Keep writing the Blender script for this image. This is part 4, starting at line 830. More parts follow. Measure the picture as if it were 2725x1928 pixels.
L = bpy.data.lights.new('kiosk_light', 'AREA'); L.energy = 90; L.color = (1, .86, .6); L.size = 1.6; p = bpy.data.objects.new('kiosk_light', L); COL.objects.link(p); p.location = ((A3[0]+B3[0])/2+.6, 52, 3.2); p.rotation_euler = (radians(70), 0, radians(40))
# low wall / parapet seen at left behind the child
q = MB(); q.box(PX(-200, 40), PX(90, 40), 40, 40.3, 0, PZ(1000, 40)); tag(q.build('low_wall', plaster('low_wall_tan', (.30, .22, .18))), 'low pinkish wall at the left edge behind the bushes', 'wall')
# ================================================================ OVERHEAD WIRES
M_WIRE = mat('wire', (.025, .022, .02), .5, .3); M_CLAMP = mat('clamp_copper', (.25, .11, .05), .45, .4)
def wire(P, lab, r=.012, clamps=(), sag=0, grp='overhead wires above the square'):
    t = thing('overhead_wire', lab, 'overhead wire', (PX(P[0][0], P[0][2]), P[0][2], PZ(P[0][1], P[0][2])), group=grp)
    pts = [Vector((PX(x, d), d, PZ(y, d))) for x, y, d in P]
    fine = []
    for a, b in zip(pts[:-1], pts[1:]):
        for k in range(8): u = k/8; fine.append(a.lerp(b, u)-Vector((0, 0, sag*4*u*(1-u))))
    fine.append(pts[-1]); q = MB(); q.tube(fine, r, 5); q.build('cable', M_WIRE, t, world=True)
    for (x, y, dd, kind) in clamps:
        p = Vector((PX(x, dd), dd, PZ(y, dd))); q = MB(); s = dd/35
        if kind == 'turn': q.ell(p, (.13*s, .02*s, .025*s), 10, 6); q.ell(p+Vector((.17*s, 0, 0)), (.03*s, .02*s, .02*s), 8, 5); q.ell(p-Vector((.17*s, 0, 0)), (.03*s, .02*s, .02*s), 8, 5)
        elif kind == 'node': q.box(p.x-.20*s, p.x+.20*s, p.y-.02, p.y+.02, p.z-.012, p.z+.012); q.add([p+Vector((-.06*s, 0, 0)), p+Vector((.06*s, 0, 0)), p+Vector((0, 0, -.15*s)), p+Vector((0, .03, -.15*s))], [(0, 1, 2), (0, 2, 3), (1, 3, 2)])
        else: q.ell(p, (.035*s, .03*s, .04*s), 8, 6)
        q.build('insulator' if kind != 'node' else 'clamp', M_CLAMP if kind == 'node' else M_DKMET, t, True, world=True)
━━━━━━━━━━
--- Problem statement ---
Every line above needs to be retyped exactly.

--- The reply ---
Keep writing the Blender script for this image. This is part 4, starting at line 830. More parts follow. Measure the picture as if it were 2725x1928 pixels.
L = bpy.data.lights.new('kiosk_light', 'AREA'); L.energy = 90; L.color = (1, .86, .6); L.size = 1.6; p = bpy.data.objects.new('kiosk_light', L); COL.objects.link(p); p.location = ((A3[0]+B3[0])/2+.6, 52, 3.2); p.rotation_euler = (radians(70), 0, radians(40))
# low wall / parapet seen at left behind the child
q = MB(); q.box(PX(-200, 40), PX(90, 40), 40, 40.3, 0, PZ(1000, 40)); tag(q.build('low_wall', plaster('low_wall_tan', (.30, .22, .18))), 'low pinkish wall at the left edge behind the bushes', 'wall')
# ================================================================ OVERHEAD WIRES
M_WIRE = mat('wire', (.025, .022, .02), .5, .3); M_CLAMP = mat('clamp_copper', (.25, .11, .05), .45, .4)
def wire(P, lab, r=.012, clamps=(), sag=0, grp='overhead wires above the square'):
    t = thing('overhead_wire', lab, 'overhead wire', (PX(P[0][0], P[0][2]), P[0][2], PZ(P[0][1], P[0][2])), group=grp)
    pts = [Vector((PX(x, d), d, PZ(y, d))) for x, y, d in P]
    fine = []
    for a, b in zip(pts[:-1], pts[1:]):
        for k in range(8): u = k/8; fine.append(a.lerp(b, u)-Vector((0, 0, sag*4*u*(1-u))))
    fine.append(pts[-1]); q = MB(); q.tube(fine, r, 5); q.build('cable', M_WIRE, t, world=True)
    for (x, y, dd, kind) in clamps:
        p = Vector((PX(x, dd), dd, PZ(y, dd))); q = MB(); s = dd/35
        if kind == 'turn': q.ell(p, (.13*s, .02*s, .025*s), 10, 6); q.ell(p+Vector((.17*s, 0, 0)), (.03*s, .02*s, .02*s), 8, 5); q.ell(p-Vector((.17*s, 0, 0)), (.03*s, .02*s, .02*s), 8, 5)
        elif kind == 'node': q.box(p.x-.20*s, p.x+.20*s, p.y-.02, p.y+.02, p.z-.012, p.z+.012); q.add([p+Vector((-.06*s, 0, 0)), p+Vector((.06*s, 0, 0)), p+Vector((0, 0, -.15*s)), p+Vector((0, .03, -.15*s))], [(0, 1, 2), (0, 2, 3), (1, 3, 2)])
        else: q.ell(p, (.035*s, .03*s, .04*s), 8, 6)
        q.build('insulator' if kind != 'node' else 'clamp', M_CLAMP if kind == 'node' else M_DKMET, t, True, world=True)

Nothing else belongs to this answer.